Именно в таком свете следует понимать прославление commercial society, которое мы находим у многих авторов XVIII века. Это восторженное отношение не выражает никаких собственно меркантильных устремлений, да, впрочем, и индустриальная революция в ту эпоху еще не дала хоть сколько-нибудь заметных результатов. Идея рынка в этот период скорее представляет собой некую альтернативную политическую модель. Формальным и иерархическим фигурам власти и руководства рынок противопоставляет возможность такой системы организации и принятия решений, которая существенно отделена от любой формы власти; он обеспечивает автоматическую согласованность, он осуществляет перемещение и перераспределение средств таким образом, что в этом движении воля индивидов в целом и «элит» в частности не играет никакой роли.

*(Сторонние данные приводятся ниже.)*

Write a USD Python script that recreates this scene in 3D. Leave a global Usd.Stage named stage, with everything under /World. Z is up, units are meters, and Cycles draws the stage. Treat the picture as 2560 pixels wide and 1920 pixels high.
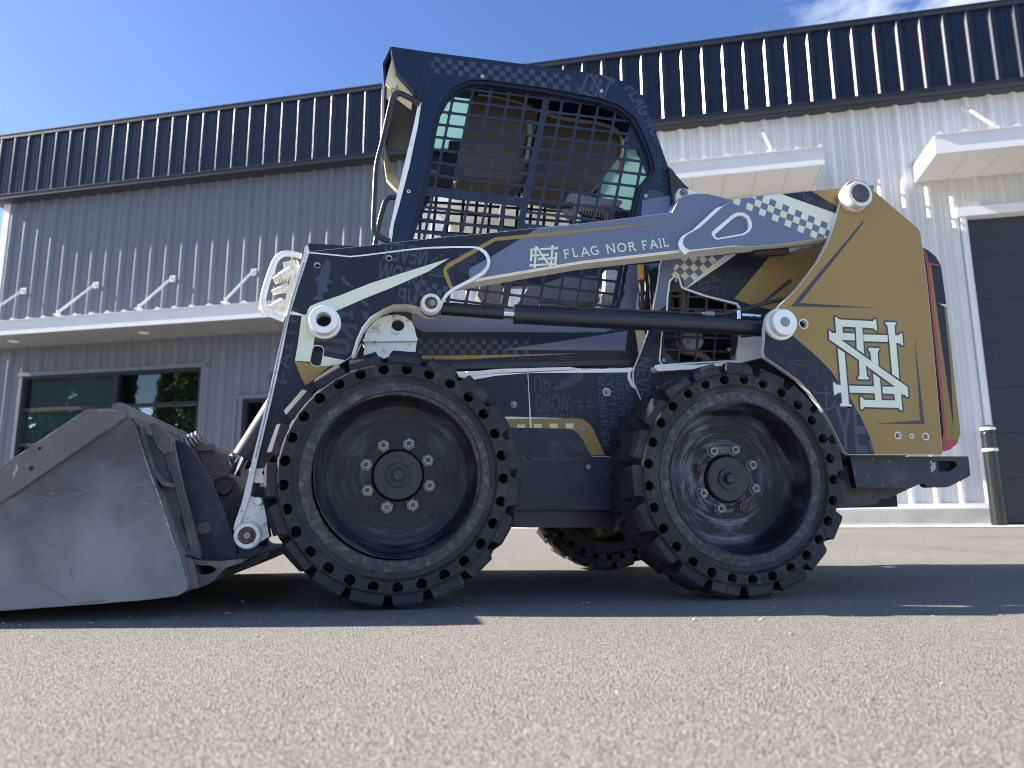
import math, random
import numpy as np, trimesh, shapely
import shapely.geometry as sg
from shapely import affinity
from shapely.ops import unary_union
import manifold3d as m3
import usdkit, meshkit
from pxr import Usd, UsdGeom, UsdLux, UsdShade, Gf, Sdf


EXPOSURE, SKY, SUNI = 1.47, 0.083, 1.25
CLOUD_LOC = (5.84, 8.11, 1.02)
random.seed(7); rng = np.random.default_rng(7)
stage = Usd.Stage.CreateInMemory()
UsdGeom.SetStageUpAxis(stage, UsdGeom.Tokens.z); UsdGeom.SetStageMetersPerUnit(stage, 1.0)
WORLD = UsdGeom.Xform.Define(stage, '/World'); stage.SetDefaultPrim(WORLD.GetPrim())
UsdGeom.Scope.Define(stage, '/World/Looks')

# ------------------------------------------------------------------ camera
CAM = np.array([-0.06619, -2.25945, 0.26611]); YAW, PITCH, ROLL, FPX = 0.1850, 0.18024, -0.00625, 1838.33
FW = np.array([math.sin(YAW) * math.cos(PITCH), math.cos(YAW) * math.cos(PITCH), math.sin(PITCH)])
RT = np.array([math.cos(YAW), -math.sin(YAW), 0.0]); UP = np.cross(RT, FW)
RT, UP = math.cos(ROLL) * RT + math.sin(ROLL) * UP, -math.sin(ROLL) * RT + math.cos(ROLL) * UP
cam = UsdGeom.Camera.Define(stage, '/World/camera')
cam.CreateHorizontalApertureAttr(36.0); cam.CreateVerticalApertureAttr(27.0)
cam.CreateFocalLengthAttr(36.0 * FPX / 2560.0)
cam.CreateClippingRangeAttr(Gf.Vec2f(0.05, 2000.0))
cam.CreateFStopAttr(3.4); cam.CreateFocusDistanceAttr(2.55)
cam.CreateExposureAttr(EXPOSURE)
mtx = Gf.Matrix4d(*[float(v) for row in ((*RT, 0), (*UP, 0), (*(-FW), 0), (*CAM, 1)) for v in row])
UsdGeom.Xformable(cam).AddTransformOp().Set(mtx)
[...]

Об этом свидетельствует очень широкий смысл, каким обладает слово commerce в XVIII веке. Этот термин включает в себя все, что придает содержательность социальным связям, вне зависимости от форм власти и авторитета. Среди прочего, doux commerce (приятное общение) часто противопоставляется жесткости властных отношений. Монтескье был один из первых, кто развил этот важный либеральный топос в сочинении «О духе законов» (1748): торговля смягчает нравы и располагает к миру. В становлении рыночного общества ему виделись контуры глубокого преобразования человеческого универсума. Авторы XVIII века надеялись, что эпоха власти, осуществляющей господство, скоро сменится эпохой правления нейтральных механизмов (механизмов обмена), эра лобового столкновения великих держав постепенно перейдет в эру сотрудничества между торговыми нациями. Томас Пэйн доведет эту идею до логического завершения, объяснив, что цель революций в том и состоит, чтобы ускорить этот переход от управления, основанного на насилии, к обществам, основанным на естественной гармонии интересов. Утопичное видение экономики? Сегодня мы естественным образом склонны сказать «да», слишком уж наивным кажется нам это противопоставление добродетелей doux commerce и «хорошей» экономики порокам «плохой» политики. Но при этом мы забываем, что люди XVIII века жили в докапиталистическом обществе. Рынок для них, можно сказать, был еще новой идеей, почти свободной от бремени практических испытаний. Потерял ли он ныне это качество? В мои намерения не входит судить и оценивать. Мне кажется более интересным попытаться понять, что стояло – а возможно, и до сих пор стоит – за притягательностью модели рыночного общества.